◆ **DO THIS**:
Print, word for word, every line from the beginning of the listing up to and including the line with "scene.camera = cam". Pictures are to be excluded.

◆ **SOURCE EXCERPT**:
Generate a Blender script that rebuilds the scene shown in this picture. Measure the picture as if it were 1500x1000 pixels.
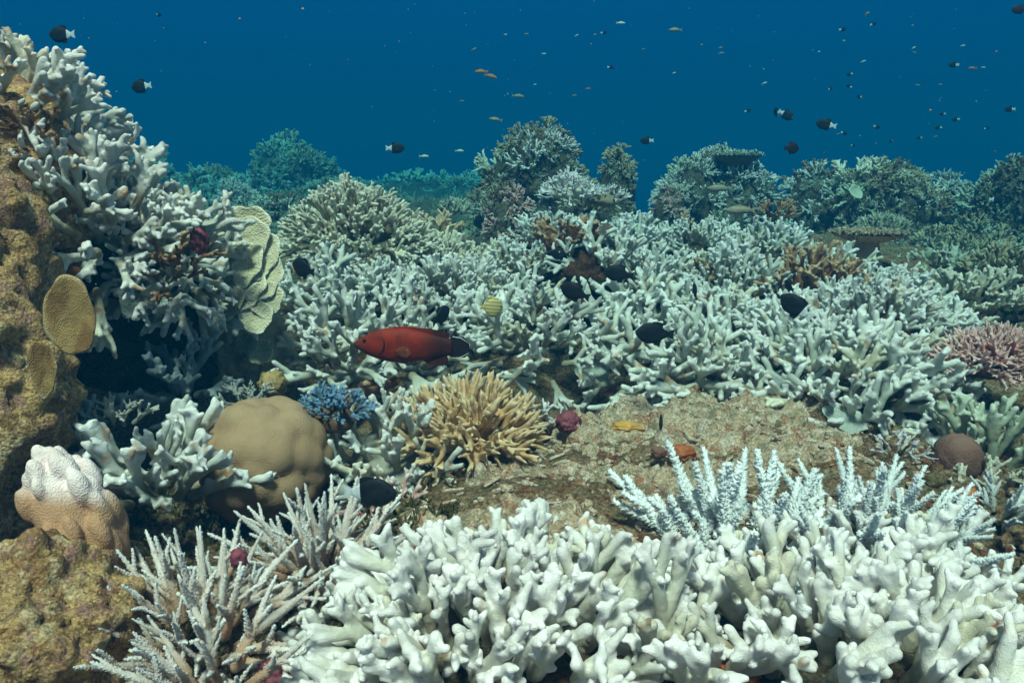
import bpy, math, random
import numpy as np
from mathutils import Vector, Matrix, Quaternion

PI = math.pi
rnd = random.Random(7)
C = bpy.context.scene.collection
scene = bpy.context.scene
for o in list(bpy.data.objects):
    bpy.data.objects.remove(o)

# ------------------------------------------------------------------ camera
CAM_Z, PITCH, FOC = 0.62, math.radians(12.9), 1177.0
cam_d = bpy.data.cameras.new('camera')
cam = bpy.data.objects.new('camera', cam_d); C.objects.link(cam)
cam.location = (0, 0, CAM_Z)
cam.rotation_euler = (PI / 2 - PITCH, 0, 0)
cam_d.sensor_width = 36.0
cam_d.lens = 36.0 * FOC / 1500.0
cam_d.clip_start = 0.02
cam_d.clip_end = 2000
scene.camera = cam

# ------------------------------------------------------------------ world: daylight seen from under water
SUN_EL, SUN_AZ = math.radians(60), math.radians(186)      # azimuth clockwise from +Y
world = bpy.data.worlds.new('World'); scene.world = world
world.use_nodes = True
nt = world.node_tree; nt.nodes.clear()
N, Lk = nt.nodes.new, nt.links.new
sky = N('ShaderNodeTexSky'); sky.sky_type = 'NISHITA'; sky.sun_disc = False
sky.sun_elevation = SUN_EL; sky.sun_rotation = SUN_AZ
tc = N('ShaderNodeTexCoord'); sep = N('ShaderNodeSeparateXYZ')
Lk(tc.outputs['Generated'], sep.inputs[0])
mr = N('ShaderNodeMapRange'); mr.interpolation_type = 'SMOOTHSTEP'      # edge of Snell's window
mr.inputs['From Min'].default_value = 0.30; mr.inputs['From Max'].default_value = 0.80
Lk(sep.outputs['Z'], mr.inputs['Value'])
tint = N('ShaderNodeMix'); tint.data_type = 'RGBA'; tint.blend_type = 'MULTIPLY'
tint.inputs['Factor'].default_value = 1.0
Lk(sky.outputs[0], tint.inputs['A']); tint.inputs['B'].default_value = (1.42, .95, 0.54, 1)
mrw = N('ShaderNodeMapRange')
mrw.inputs['From Min'].default_value = -0.1; mrw.inputs['From Max'].default_value = 0.35
Lk(sep.outputs['Z'], mrw.inputs['Value'])
wat = N('ShaderNodeMix'); wat.data_type = 'RGBA'
wat.inputs['A'].default_value = (0.00, 0.42, 1.15, 1)      # open water beside and below
wat.inputs['B'].default_value = (0.00, 0.86, 2.5, 1)
Lk(mrw.outputs[0], wat.inputs['Factor'])
mx = N('ShaderNodeMix'); mx.data_type = 'RGBA'
Lk(mr.outputs[0], mx.inputs['Factor']); Lk(wat.outputs['Result'], mx.inputs['A']); Lk(tint.outputs['Result'], mx.inputs['B'])
bg = N('ShaderNodeBackground'); bg.inputs['Strength'].default_value = 0.10
Lk(mx.outputs['Result'], bg.inputs['Color'])
ow = N('ShaderNodeOutputWorld'); Lk(bg.outputs[0], ow.inputs['Surface'])

# ------------------------------------------------------------------ sun, spread by the rippled surface
sd = bpy.data.lights.new('sun', 'SUN'); sun = bpy.data.objects.new('sun', sd); C.objects.link(sun)
sd.energy = 5.0; sd.angle = math.radians(9); sd.color = (1.0, 0.755, 0.60)
sdir = Vector((math.sin(SUN_AZ) * math.cos(SUN_EL), math.cos(SUN_AZ) * math.cos(SUN_EL), math.sin(SUN_EL)))
sun.rotation_euler = sdir.to_track_quat('Z', 'Y').to_euler()
sun.location = (0, 0, 3)

# ------------------------------------------------------------------ exposure and render
vs = scene.view_settings
vs.view_transform = 'Standard'; vs.look = 'None'; vs.gamma = 1.0; vs.exposure = 0.42; vs.use_curve_mapping = False
scene.render.engine = 'CYCLES'
cy = scene.cycles
cy.max_bounces = 5; cy.diffuse_bounces = 3; cy.glossy_bounces = 2; cy.transmission_bounces = 2
cy.volume_bounces = 1; cy.transparent_max_bounces = 6
cy.use_denoising = True
try:
    cy.denoiser = 'OPENIMAGEDENOISE'; cy.denoising_input_passes = 'RGB_ALBEDO_NORMAL'
except Exception: pass
cy.use_adaptive_sampling = True; cy.adaptive_threshold = 0.02

# ------------------------------------------------------------------ helpers
def at(px, py, Y):
    """world point on the line of sight through photo pixel (1500x1000) at world depth Y"""
    u, v = (px - 750) / FOC, -(py - 500) / FOC
    cp, sp = math.cos(PITCH), math.sin(PITCH)
    d = Vector((u, cp + v * sp, -sp + v * cp))
    return Vector((0, 0, CAM_Z)) + d * (Y / d.y)

def U(a, b): return rnd.uniform(a, b)

def vnoise(P, seed=0):
    P = np.asarray(P, float); F = np.floor(P).astype(np.int64); f = P - F; f = f * f * (3 - 2 * f)
    def h(i, j, k):
        n = (i * 374761393 + j * 668265263 + k * 2147483647 + seed * 974634777) & 0xffffffff
        n = ((n ^ (n >> 13)) * 1274126177) & 0xffffffff
        n = ((n ^ (n >> 16)) * 2246822519) & 0xffffffff
        return ((n >> 8) & 0xffff) / 32767.5 - 1
    r = 0
    for a in (0, 1):
        for b in (0, 1):
            for c in (0, 1):
                w = (f[:, 0] if a else 1 - f[:, 0]) * (f[:, 1] if b else 1 - f[:, 1]) * (f[:, 2] if c else 1 - f[:, 2])
                r = r + w * h(F[:, 0] + a, F[:, 1] + b, F[:, 2] + c)
    return r

def fbm(P, sc, octv=4, seed=0, gain=.5):
    r = 0; a = 1
    for o in range(octv):
        r = r + a * vnoise(np.asarray(P) * sc + o * 17.3, seed + o); a *= gain; sc *= 2.03
    return r

def worley(P, sc, seed=0):
    P = np.asarray(P, float) * sc; F = np.floor(P).astype(np.int64)
    best = np.full(len(P), 9.0)
    for a in (-1, 0, 1):
        for b in (-1, 0, 1):
            for c in (-1, 0, 1):
                G = F + (a, b, c)
                J = []
                for q in range(3):
                    n = (G[:, 0] * 73856093 ^ G[:, 1] * 19349663 ^ G[:, 2] * 83492791 ^ (seed + q * 7919) * 2654435) & 0xffffffff
                    n = ((n ^ (n >> 15)) * 2246822519) & 0xffffffff
                    n = ((n ^ (n >> 13)) * 3266489917) & 0xffffffff
                    J.append(((n >> 8) & 0xffff) / 65535.0)
                D = P - G - np.stack(J, 1)
                best = np.minimum(best, (D * D).sum(1))
    return np.sqrt(best)

class MB:
    """vertex and face collector"""
    def __init__(s): s.v = []; s.f = []
    def add(s, vs_, fs_):
        n = len(s.v); s.v.extend(vs_); s.f.extend([tuple(i + n for i in f) for f in fs_])
    def tube(s, pts, rad, sides=8, cap=True, tip=True, flat=1.0):
        """tube along pts, hemispherical or pointed ends"""
        pts = [Vector(p) for p in pts]; rings = []; R = []
        t0 = (pts[1] - pts[0]).normalized(); t1 = (pts[-1] - pts[-2]).normalized()
        P2, R2 = [], []
        if cap:
            P2 += [pts[0] - t0 * rad[0] * .8]; R2 += [rad[0] * .55]
        P2 += pts; R2 += list(rad)
        if tip:
            P2 += [pts[-1] + t1 * rad[-1] * .6, pts[-1] + t1 * rad[-1] * .95]; R2 += [rad[-1] * .75, rad[-1] * .3]
        ref = Vector((0.13, 0.31, 0.94)) if abs(t0.z) < .9 else Vector((.95, .2, .1))
        vs_, fs_ = [], []
        u = t0.cross(ref).normalized()
        for i, p in enumerate(P2):
            t = (P2[min(i + 1, len(P2) - 1)] - P2[max(i - 1, 0)]).normalized()
            u = (u - t * u.dot(t)).normalized(); w = t.cross(u)
            for k in range(sides):
                a = 2 * PI * k / sides
                vs_.append(p + (u * math.cos(a) + w * math.sin(a) * flat) * R2[i])
            if i:
                b = (i - 1) * sides
                for k in range(sides):
                    fs_.append((b + k, b + (k + 1) % sides, b + sides + (k + 1) % sides, b + sides + k))
        fs_.append(tuple(reversed(range(sides)))); b = (len(P2) - 1) * sides
        fs_.append(tuple(b + k for k in range(sides)))
        s.add([tuple(v) for v in vs_], fs_)
    def spike(s, p, d, L, r, sides=3):
        d = d.normalized(); u = d.orthogonal().normalized(); w = d.cross(u)
        vs_ = [tuple(p + (u * math.cos(2 * PI * k / sides) + w * math.sin(2 * PI * k / sides)) * r) for k in range(sides)] + [tuple(p + d * L)]
        s.add(vs_, [(k, (k + 1) % sides, sides) for k in range(sides)])
    def blob(s, c, r, seed=0, disp=.15, sc=2.0, sub=2):
        vs_, fs_ = ICO[sub]
        A = vs_ * (1 + disp * vnoise(vs_ * sc + seed * 3.7, seed))[:, None] * np.array(r) + np.array(c)
        s.add([tuple(v) for v in A.tolist()], fs_)
    def mesh(s, name, mat=None, smooth=True):
        me = bpy.data.meshes.new(name); me.from_pydata([tuple(v) for v in s.v], [], s.f)
        if smooth: me.polygons.foreach_set('use_smooth', [True] * len(me.polygons))
        if mat: me.materials.append(mat)
        me.update()
        return me

def ico(sub):
    import bmesh
    bm = bmesh.new(); bmesh.ops.create_icosphere(bm, subdivisions=sub, radius=1)
    v = np.array([x.co[:] for x in bm.verts]); f = [tuple(q.index for q in x.verts) for x in bm.faces]
    bm.free(); return v, f
ICO = {k: ico(k) for k in (1, 2, 3, 4, 5, 6)}

def obj(name, data, parent=None, loc=None, rot=None, sc=None, mat=None):
    o = bpy.data.objects.new(name, data); C.objects.link(o)
    if parent: o.parent = parent
    if loc is not None: o.location = loc
    if rot is not None:
        if isinstance(rot, Quaternion): o.rotation_mode = 'QUATERNION'; o.rotation_quaternion = rot
        else: o.rotation_euler = rot
    if sc is not None: o.scale = (sc, sc, sc) if isinstance(sc, (int, float)) else sc
    if mat:
        o.material_slots[0].link = 'OBJECT'; o.material_slots[0].material = mat
    return o

def tag(o, label=None, cat=None, group=None, kind=None):
    if label: o['label'] = label
    if cat: o['category'] = cat
    if group: o['group'] = group
    if kind: o['kind'] = kind
    return o

def get_co(me):
    a = np.empty(len(me.vertices) * 3); me.vertices.foreach_get('co', a); return a.reshape(-1, 3)
def set_co(me, a):
    me.vertices.foreach_set('co', np.asarray(a, float).ravel()); me.update()
def get_no(me):
    a = np.empty(len(me.vertices) * 3); me.vertices.foreach_get('normal', a); return a.reshape(-1, 3)
def set_attr(me, name, vals):
    at_ = me.attributes.new(name, 'FLOAT', 'POINT'); at_.data.foreach_set('value', np.asarray(vals, float))

def remesh(mb, name, voxel, mat, smooth=3, fac=.5):
    me = mb.mesh(name + '_raw'); o = bpy.data.objects.new(name + '_tmp', me); C.objects.link(o)
    m = o.modifiers.new('r', 'REMESH'); m.mode = 'VOXEL'; m.voxel_size = voxel; m.use_smooth_shade = True
    if smooth:
        m = o.modifiers.new('s', 'SMOOTH'); m.iterations = smooth; m.factor = fac
    dg = bpy.context.evaluated_depsgraph_get()
    out = bpy.data.meshes.new_from_object(o.evaluated_get(dg), depsgraph=dg)
    out.name = name; out.materials.clear(); out.materials.append(mat)
    out.polygons.foreach_set('use_smooth', [True] * len(out.polygons))
    bpy.data.objects.remove(o); bpy.data.meshes.remove(me)
    return out

# ------------------------------------------------------------------ materials
def new_mat(name, rough=.75, spec=.25):
    m = bpy.data.materials.new(name); m.use_nodes = True; t = m.node_tree
    b = t.nodes['Principled BSDF']; b.inputs['Roughness'].default_value = rough
    b.inputs['Specular IOR Level'].default_value = spec
    return m, t, b

def mixc(t, fac, a, b, mode='MIX'):
    n = t.nodes.new('ShaderNodeMix'); n.data_type = 'RGBA'; n.blend_type = mode
    for sock, v in (('Factor', fac), ('A', a), ('B', b)):
        i = n.inputs[sock]
        if hasattr(v, 'is_linked') or hasattr(v, 'links'): t.links.new(v, i)
        elif sock == 'Factor': i.default_value = v
        else: i.default_value = (*v, 1) if len(v) == 3 else v
    return n.outputs['Result']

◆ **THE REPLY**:
Generate a Blender script that rebuilds the scene shown in this picture. Measure the picture as if it were 1500x1000 pixels.
import bpy, math, random
import numpy as np
from mathutils import Vector, Matrix, Quaternion

PI = math.pi
rnd = random.Random(7)
C = bpy.context.scene.collection
scene = bpy.context.scene
for o in list(bpy.data.objects):
    bpy.data.objects.remove(o)

# ------------------------------------------------------------------ camera
CAM_Z, PITCH, FOC = 0.62, math.radians(12.9), 1177.0
cam_d = bpy.data.cameras.new('camera')
cam = bpy.data.objects.new('camera', cam_d); C.objects.link(cam)
cam.location = (0, 0, CAM_Z)
cam.rotation_euler = (PI / 2 - PITCH, 0, 0)
cam_d.sensor_width = 36.0
cam_d.lens = 36.0 * FOC / 1500.0
cam_d.clip_start = 0.02
cam_d.clip_end = 2000
scene.camera = cam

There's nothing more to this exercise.